- _INSTRUCTIONS FOR THE TASK_: Give all of the lines again exactly as they read.

- _INFORMATION SUPPLIED_:
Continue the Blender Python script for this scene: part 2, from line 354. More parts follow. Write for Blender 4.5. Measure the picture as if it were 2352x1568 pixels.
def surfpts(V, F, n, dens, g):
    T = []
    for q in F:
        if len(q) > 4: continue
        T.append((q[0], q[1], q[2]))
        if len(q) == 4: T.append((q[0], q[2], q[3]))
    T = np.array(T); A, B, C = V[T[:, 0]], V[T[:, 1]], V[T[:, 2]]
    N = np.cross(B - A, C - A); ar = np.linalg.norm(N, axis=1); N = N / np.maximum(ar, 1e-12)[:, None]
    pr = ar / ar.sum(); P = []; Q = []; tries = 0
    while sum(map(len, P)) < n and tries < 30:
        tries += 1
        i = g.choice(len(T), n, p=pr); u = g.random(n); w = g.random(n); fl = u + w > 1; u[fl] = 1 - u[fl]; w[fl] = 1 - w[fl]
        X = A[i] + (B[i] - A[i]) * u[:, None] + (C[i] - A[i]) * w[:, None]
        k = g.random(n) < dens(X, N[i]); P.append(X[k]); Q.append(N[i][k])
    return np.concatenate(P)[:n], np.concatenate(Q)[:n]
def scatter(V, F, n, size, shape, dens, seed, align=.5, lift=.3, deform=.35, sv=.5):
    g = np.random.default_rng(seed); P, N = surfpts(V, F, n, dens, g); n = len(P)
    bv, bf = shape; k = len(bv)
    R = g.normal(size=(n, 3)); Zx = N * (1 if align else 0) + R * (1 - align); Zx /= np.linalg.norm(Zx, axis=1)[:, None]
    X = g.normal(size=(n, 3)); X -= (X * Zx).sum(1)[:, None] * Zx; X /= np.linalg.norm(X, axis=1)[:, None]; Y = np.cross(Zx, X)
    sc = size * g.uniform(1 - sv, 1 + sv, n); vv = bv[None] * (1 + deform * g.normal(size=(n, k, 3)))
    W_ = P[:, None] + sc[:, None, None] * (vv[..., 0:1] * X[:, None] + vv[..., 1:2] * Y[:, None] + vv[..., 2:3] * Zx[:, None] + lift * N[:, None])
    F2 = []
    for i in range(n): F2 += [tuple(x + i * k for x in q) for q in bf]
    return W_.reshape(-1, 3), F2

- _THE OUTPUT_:
Continue the Blender Python script for this scene: part 2, from line 354. More parts follow. Write for Blender 4.5. Measure the picture as if it were 2352x1568 pixels.
def surfpts(V, F, n, dens, g):
    T = []
    for q in F:
        if len(q) > 4: continue
        T.append((q[0], q[1], q[2]))
        if len(q) == 4: T.append((q[0], q[2], q[3]))
    T = np.array(T); A, B, C = V[T[:, 0]], V[T[:, 1]], V[T[:, 2]]
    N = np.cross(B - A, C - A); ar = np.linalg.norm(N, axis=1); N = N / np.maximum(ar, 1e-12)[:, None]
    pr = ar / ar.sum(); P = []; Q = []; tries = 0
    while sum(map(len, P)) < n and tries < 30:
        tries += 1
        i = g.choice(len(T), n, p=pr); u = g.random(n); w = g.random(n); fl = u + w > 1; u[fl] = 1 - u[fl]; w[fl] = 1 - w[fl]
        X = A[i] + (B[i] - A[i]) * u[:, None] + (C[i] - A[i]) * w[:, None]
        k = g.random(n) < dens(X, N[i]); P.append(X[k]); Q.append(N[i][k])
    return np.concatenate(P)[:n], np.concatenate(Q)[:n]
def scatter(V, F, n, size, shape, dens, seed, align=.5, lift=.3, deform=.35, sv=.5):
    g = np.random.default_rng(seed); P, N = surfpts(V, F, n, dens, g); n = len(P)
    bv, bf = shape; k = len(bv)
    R = g.normal(size=(n, 3)); Zx = N * (1 if align else 0) + R * (1 - align); Zx /= np.linalg.norm(Zx, axis=1)[:, None]
    X = g.normal(size=(n, 3)); X -= (X * Zx).sum(1)[:, None] * Zx; X /= np.linalg.norm(X, axis=1)[:, None]; Y = np.cross(Zx, X)
    sc = size * g.uniform(1 - sv, 1 + sv, n); vv = bv[None] * (1 + deform * g.normal(size=(n, k, 3)))
    W_ = P[:, None] + sc[:, None, None] * (vv[..., 0:1] * X[:, None] + vv[..., 1:2] * Y[:, None] + vv[..., 2:3] * Zx[:, None] + lift * N[:, None])
    F2 = []
    for i in range(n): F2 += [tuple(x + i * k for x in q) for q in bf]
    return W_.reshape(-1, 3), F2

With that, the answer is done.